On April 20, 2025, SG-Forge, the regulated digital asset arm of Société Générale, introduced EUR CoinVertible, a euro-denominated stablecoin on Ethereum, available to qualified institutional investors in which the bank participates.
In July, AllUnity, a joint venture backed by Flow Traders, Deutsche Bank’s DWS, and Galaxy, announced the release of EURAU. The regulated Euro-pegged stablecoin was launched to the public on July 31st.
Nine European banks have also announced plans to issue euro-pegged stablecoins, with the issuance scheduled for the second half of 2026.

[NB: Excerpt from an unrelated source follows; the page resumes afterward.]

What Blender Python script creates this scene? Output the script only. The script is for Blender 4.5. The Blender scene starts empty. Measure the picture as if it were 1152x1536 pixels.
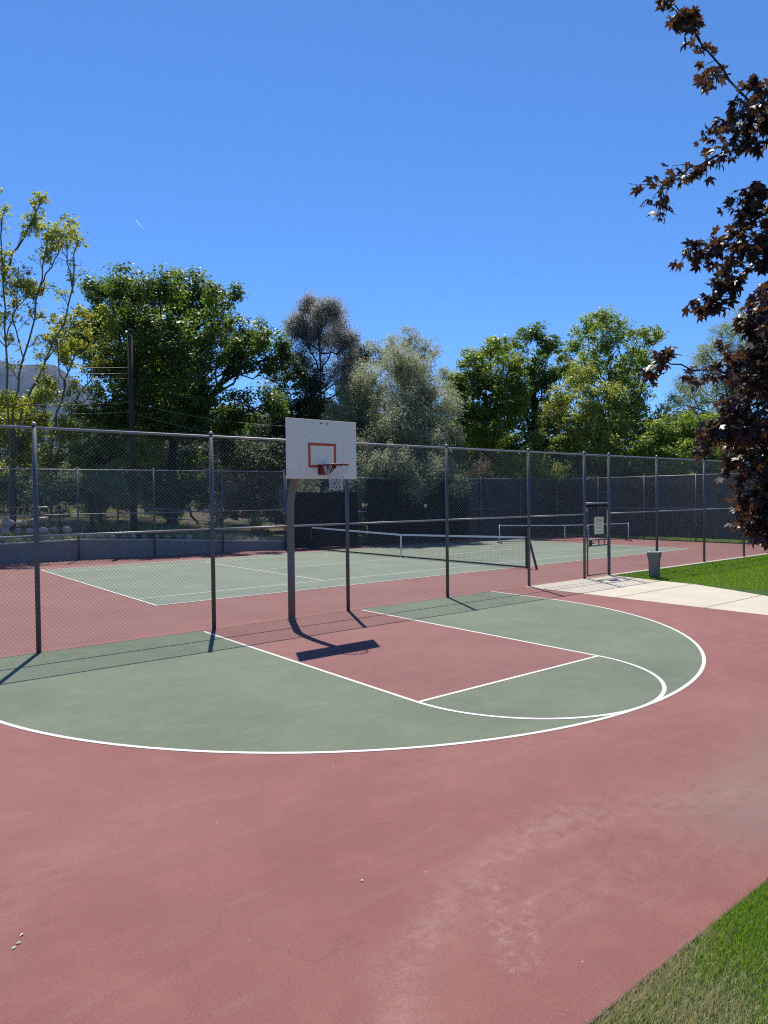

According to Paxos Labs co-founder Bhau Kotecha, “USD-backed stablecoins have benefited from a head start over several years.” He said that to achieve comparable growth, euro and other fiat-denominated issuers will “need to develop their own implementation strategies focused on the right partnerships, use cases and liquidity channels.”
Ever since the United States passed the GENIUS Act stablecoin bill in July 2025, there seems to be increasing momentum in Europe to develop a homegrown euro-denominated stablecoin.
European Central Bank (ECB) President Christine Lagarde warned in September that the European Union needed to close regulatory loopholes around foreign stablecoins, warning that unregulated issuers could drain liquidity from the euro and the broader EU financial system.
“Europe should do its best to facilitate the creation of euro-denominated stablecoins by domestic issuers,” Pierre Gramegna, managing director of the European Stability Mechanism (ESM), said Thursday at a hearing on the eurozone economic outlook.
In Europe, a central bank digital currency, the digital euro, has been under discussion in the European Parliament since 2023, but its introduction is not expected until 2029.